Andrea Berlin’s class on monuments visits the Bunker Hill memorial and museum. Photos by Chitose Suzuki
Class by class, lecture by lecture, question asked by question answered, an education is built. This is one of a series of visits to one class, on one day, in search of those building blocks at BU.
Sweating, panting, pausing for breath, and occasionally taking the Lord’s name in vain, Andrea Berlin’s six students troop up the 294 steps of the Bunker Hill Monument. “You told me there were 275. You lied,” one tells the professor.
Their reward at the top is a spectacular view of Boston. Its citizens scurry below, but the group has come to Bunker Hill, to paraphrase the famous line uttered at the Revolutionary War battle here, not to see the whites of their eyes but the gray of the monument’s granite.
A College of Arts & Sciences professor of archaeology, Berlin treats her Memory in 3-D class, and some eavesdropping tourists, to a discussion about how this memorial—commemorating the 1775 battle and completed in 1842—evolved over time (it didn’t always have a museum on site) and what those changes say about the evolution of the monument’s meaning.
“In and of itself, the monument was enough” at first, Berlin expounds at almost 221 feet in the air. “What is it about modernity that has a problem with the unexplained spot?”
“Could that be part of living memory,” with later generations needing more explanation of a long-ago battle? Karissa Hurzeler (CAS’13) asks.
Referring to an 1825 oration by Daniel Webster at the laying of the monument’s cornerstone—a document they’d studied under a nearby shade tree before ascending—Berlin says that Webster’s sweeping rhetoric and ideas needed reducing “into bite-sized nuggets” for future visitors. “There came to be a felt need among the custodians of this place to get a story, the story, one story.”
Memorials are visual spectacles, opportunities for reflection on what’s being memorialized, and perhaps, as one of Berlin’s students notes, a shopping opportunity, courtesy of the gift stores attached to most memorials.
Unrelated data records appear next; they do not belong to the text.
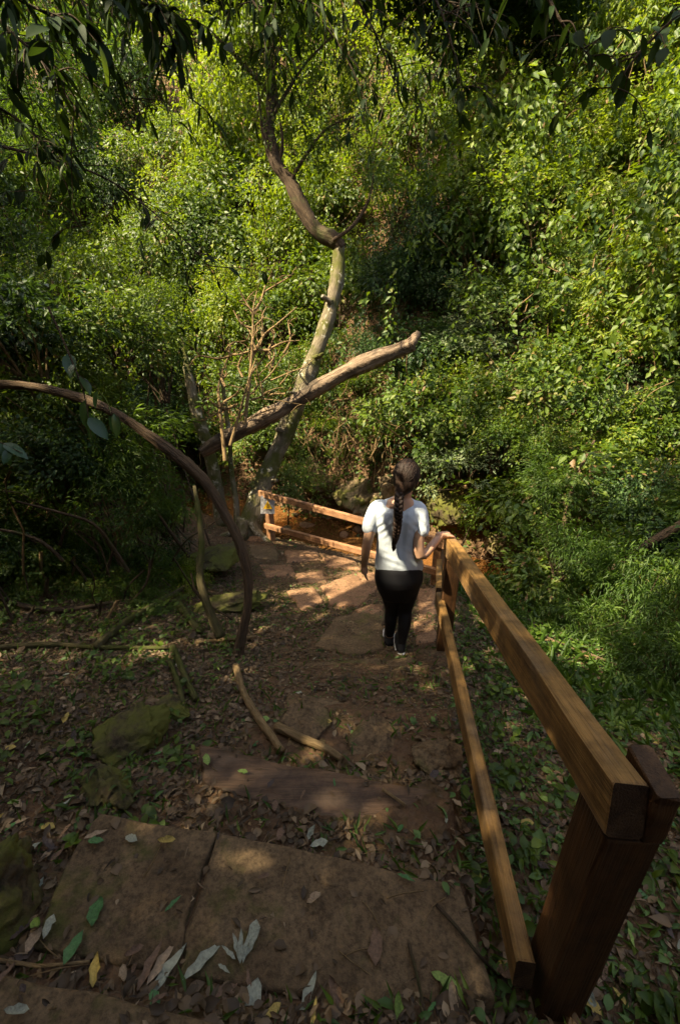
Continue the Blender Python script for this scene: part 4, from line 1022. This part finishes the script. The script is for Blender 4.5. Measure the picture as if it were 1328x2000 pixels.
for _ in range(26):                                             # flyaway hairs round the nape and crown
    d_ = Vector((rs.uniform(-1, 1), rs.uniform(-1, .3), rs.uniform(-.6, 1))).normalized(); c_ = headc + Rh @ (Vector((0, -.022, .02)) + Vector((d_.x * .09, d_.y * .099, d_.z * .109)))
    mb.add(*tube([c_, c_ + d_ * .012 + Vector((0, 0, -.01)), c_ + d_ * .02 + Vector((rs.uniform(-.02, .02), 0, -.035))], [.0008, .0007, .0004], 3, 2))
own(mb.build('hair_strands', HAIR))
b0 = headc + Rh @ Vector((-.014, -.098, -.10))
bpts = [b0, q(778, 990, -.125), q(777, 1012, -.135), q(775, 1035, -.128), q(772, 1052, -.12), q(769, 1063, -.117)]
Pc, Rc = catmull(bpts, [.025, .027, .026, .024, .019, .014], 16)
mb = MB()
for ph in (0, 2 * math.pi / 3, 4 * math.pi / 3):
    pts, rad = [], []
    for i, p in enumerate(Pc):
        tt = i / (len(Pc) - 1) * 32; s_ = Rc[i] / .030
        pts.append(p + Vector((math.sin(tt + ph) * .020 * s_, math.sin(2 * (tt + ph)) * .010 * s_, 0))); rad.append(.0185 * s_)
    mb.add(*tube(pts, rad, 9, 1))
mb.add(*tube([Pc[-1], q(769, 1070, -.117), q(768, 1077, -.115)], [.013, .016, .004], 8, 4))
bo = mb.build('braid', HAIR); own(bo)
tie = MB(); tie.add(*tube([Pc[-1] + Vector((0, 0, .004)), Pc[-1] - Vector((0, 0, .010))], [.0175, .0165], 10, 2)); o = tie.build('hair_tie', flat_mat('hair_tie', (.02, .012, .01))); own(o)

# ------------------------------------------------------------------ shade trees over the steps (their trunks stand outside the picture)
e1 = S.orthogonal().normalized(); e2 = S.cross(e1)
Sv, E1, E2 = np.array(S), np.array(e1), np.array(e2)
CELL = .11; QN = 420; Q0 = -23.0
mask = np.zeros((QN, QN))
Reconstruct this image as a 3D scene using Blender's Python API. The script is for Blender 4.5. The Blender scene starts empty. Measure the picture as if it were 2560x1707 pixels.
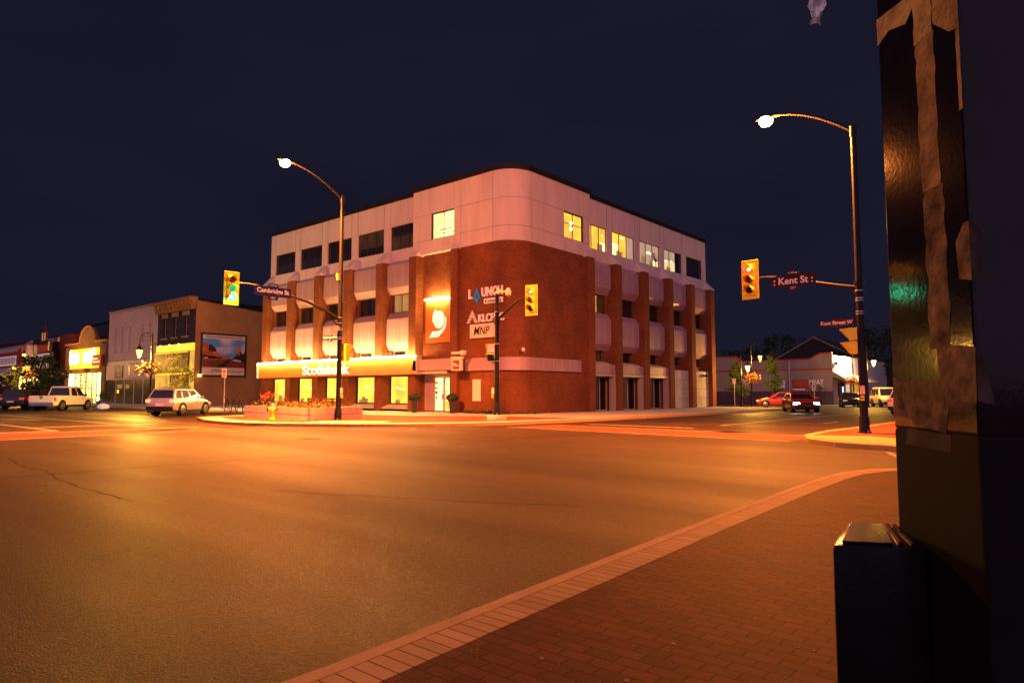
import bpy, bmesh, math, random
from mathutils import Vector, Matrix
random.seed(11)
R = math.radians
PI = math.pi
S = bpy.context.scene
COL = S.collection

# ------------------------------------------------------------------ materials
def _nt(name):
    m = bpy.data.materials.new(name); m.use_nodes = True
    nt = m.node_tree
    return m, nt, nt.nodes, nt.links, nt.nodes['Principled BSDF']

def mat(name, col, rough=.6, metal=0., var=.18, scale=3., bump=0., bscale=40., em=0., emcol=None, coat=0., spec=.5, stretch=None):
    m, nt, N, L, b = _nt(name)
    tc = N.new('ShaderNodeTexCoord')
    mp = N.new('ShaderNodeMapping')
    L.new(tc.outputs['Object'], mp.inputs[0])
    if stretch: mp.inputs['Scale'].default_value = stretch
    no = N.new('ShaderNodeTexNoise'); no.inputs['Scale'].default_value = scale; no.inputs['Detail'].default_value = 5
    L.new(mp.outputs[0], no.inputs['Vector'])
    rp = N.new('ShaderNodeValToRGB')
    c = col
    rp.color_ramp.elements[0].position = .3; rp.color_ramp.elements[1].position = .72
    rp.color_ramp.elements[0].color = (c[0]*(1-var), c[1]*(1-var), c[2]*(1-var), 1)
    rp.color_ramp.elements[1].color = (min(1, c[0]*(1+var)), min(1, c[1]*(1+var)), min(1, c[2]*(1+var)), 1)
    L.new(no.outputs['Fac'], rp.inputs[0])
    L.new(rp.outputs[0], b.inputs['Base Color'])
    b.inputs['Roughness'].default_value = rough
    b.inputs['Metallic'].default_value = metal
    b.inputs['Specular IOR Level'].default_value = spec if rough < .5 else min(spec, .18)
    if coat:
        b.inputs['Coat Weight'].default_value = coat; b.inputs['Coat Roughness'].default_value = .08
    if bump:
        n2 = N.new('ShaderNodeTexNoise'); n2.inputs['Scale'].default_value = bscale; n2.inputs['Detail'].default_value = 4
        L.new(tc.outputs['Object'], n2.inputs['Vector'])
        bp = N.new('ShaderNodeBump'); bp.inputs['Strength'].default_value = bump; bp.inputs['Distance'].default_value = .02
        L.new(n2.outputs['Fac'], bp.inputs['Height']); L.new(bp.outputs[0], b.inputs['Normal'])
    if em:
        b.inputs['Emission Color'].default_value = (*(emcol or col), 1)
        b.inputs['Emission Strength'].default_value = em
    return m

def lit(name, col, st, var=.35, scale=1.2, stretch=None, base=(.3, .25, .15)):
    """a lit pane: uneven interior light behind the glass"""
    m, nt, N, L, b = _nt(name)
    tc = N.new('ShaderNodeTexCoord'); mp = N.new('ShaderNodeMapping'); L.new(tc.outputs['Object'], mp.inputs[0])
    if stretch: mp.inputs['Scale'].default_value = stretch
    no = N.new('ShaderNodeTexNoise'); no.inputs['Scale'].default_value = scale; no.inputs['Detail'].default_value = 3
    L.new(mp.outputs[0], no.inputs['Vector'])
    mr = N.new('ShaderNodeMapRange'); mr.inputs['From Min'].default_value = .3; mr.inputs['From Max'].default_value = .7
    mr.inputs['To Min'].default_value = st*(1-var); mr.inputs['To Max'].default_value = st*(1+var)
    L.new(no.outputs['Fac'], mr.inputs[0])
    b.inputs['Base Color'].default_value = (*base, 1); b.inputs['Roughness'].default_value = .12
    wv = N.new('ShaderNodeTexWave'); wv.bands_direction = 'Z'; wv.inputs['Scale'].default_value = 2.6; wv.inputs['Distortion'].default_value = .6; L.new(tc.outputs['Object'], wv.inputs['Vector'])
    wr = N.new('ShaderNodeMapRange'); wr.inputs['To Min'].default_value = .86; wr.inputs['To Max'].default_value = 1.08; L.new(wv.outputs['Fac'], wr.inputs[0])
    wm = N.new('ShaderNodeMath'); wm.operation = 'MULTIPLY'; L.new(mr.outputs[0], wm.inputs[0]); L.new(wr.outputs[0], wm.inputs[1])
    b.inputs['Emission Color'].default_value = (*col, 1)
    L.new(wm.outputs[0], b.inputs['Emission Strength'])
    return m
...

To Berlin, they are also a series of stories and meanings, different for successive generations. Bunker Hill meant varying things to the combatants who fought the battle, to Webster and his audience (he invested the site of the militarily insignificant battle with a cosmic, eternal importance), and to her students in 2012, Berlin tells them. “We look at monuments as static, one-shot deals. They are not.”

That lesson and the class’s “unconventionality” are the course’s joys, says Jennifer Hunter (GRS’17). Visiting Bunker Hill alerted her to “its multiple meanings, which in turn inspired me to look at ancient memorials in a different light and caused me to recognize certain layers of meaning” missed before.
Multiple meanings, Berlin says in an interview, also attached to the civil rights movement of the 1950s and ’60s, which didn’t get a memorial until 1989. It wasn’t the movement’s noble achievement alone that got it memorialized, she argues—rather, baby boomers “needed to find something heroic about the generation that was post–World War II.” With a memorial, “you are cementing a point of view, and you are cutting out others…and you are ineluctably seeing the past through its immediate, present lens. There are lots and lots of great things that happen. They don’t all get memorials.”
Just last summer, New York Times columnist David Brooks made a similar point, dissing as “duds” most recent memorials. Brooks argued that today’s monument makers are skittish about memorializing power wielded in pursuit of noble goals. To Berlin’s mind, Maya Lin’s Vietnam Veterans Memorial, completed in 1983, marked a dividing line: “Nothing that visceral and landscape-oriented has been done since.”
Bunker Hill is but one monument studied in the course; others include ancient Roman and Greek memorials, the Vietnam Veterans Memorial, New York’s Ground Zero memorial, and the World War II Memorial in Washington. A good monument excites Berlin the way Christmas does a child. “Look look look look look—isn’t that cool?” she squealed while chauffeuring some of her students to Bunker Hill in her orange Honda Fit.
At least one passenger was less impressed, underwhelmed by the hill part of Bunker Hill. “I was picturing something a little—hillier,” he said. “This is an incline.”
The class will be offered next in fall 2013.